When I heard about the planned Amy Winehouse biopic, Back to Black, I was livid. Similar to Spears, Winehouse was aggressively bullied by the press throughout her career. She struggled with addiction and substance use throughout her life. As writer Bailey Agbai pointed out, the media used this to their advantage by deliberately publicizing “unflattering pictures and sensationalized stories” of Winehouse to tarnish her image through a misogynistic lens. Making a biopic about her life would mean that her tragedies, which were captured without her consent, will be broadcast to a large audience once again.

There’s a fine line between portraying someone’s life on film for educational purposes and the sensationalization of their story for the sole purpose of entertainment. Biopics tend to cross that line. Blonde’s depiction of Marilyn Monroe was criticized for fetishizing her and reducing her experiences to the trauma she endured. Whoopi Goldberg is setting an example by legally preventing a biopic of her life from ever happening. I wonder if Winehouse or Monroe would’ve done the same if they were given the chance. 

No one should tell someone else’s life story when their motive involves box office returns and film awards. Consent is crucial in this process. For example, the 1997 Selena biopic was released two years after the death of Tejano singer Selena Quintanilla Pérez, and was produced in “close collaboration” with her family. The film genuinely immortalized her legacy in a way that few biopics have managed to achieve. 

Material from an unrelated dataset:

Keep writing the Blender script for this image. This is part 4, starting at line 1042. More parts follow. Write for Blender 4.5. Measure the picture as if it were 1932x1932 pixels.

When looking at how celebrities have no control over their own representation in the media while they’re alive, it isn’t a far stretch to say that there’s little difference when they’re no longer here. Winehouse died of alcohol poisoning in 2011 at 27 years old. While we can’t say the media is to blame for her death, the way that she was constantly treated like a public spectacle to gawk at undoubtedly contributed to her difficult life. 

Others might argue that biopics have the potential to re-tell someone’s story in a more positive fashion than was portrayed during that person’s life. This is what Back to Black is claiming to set out to do. But even though the director claims to be determined to portray “what Amy saw,” I think there comes a point when a celebrity’s story should rest in peace with them. Winehouse made it clear she didn’t want to be in the public eye. “If I could give it all back just to walk down the street with no hassle, I would,” she said in one of her final conversations. Her legacy lives in her music; her words and her voice carries her truth. Maybe it’s time to take a step back from biopics. We need to respect the lives and deaths of influential people.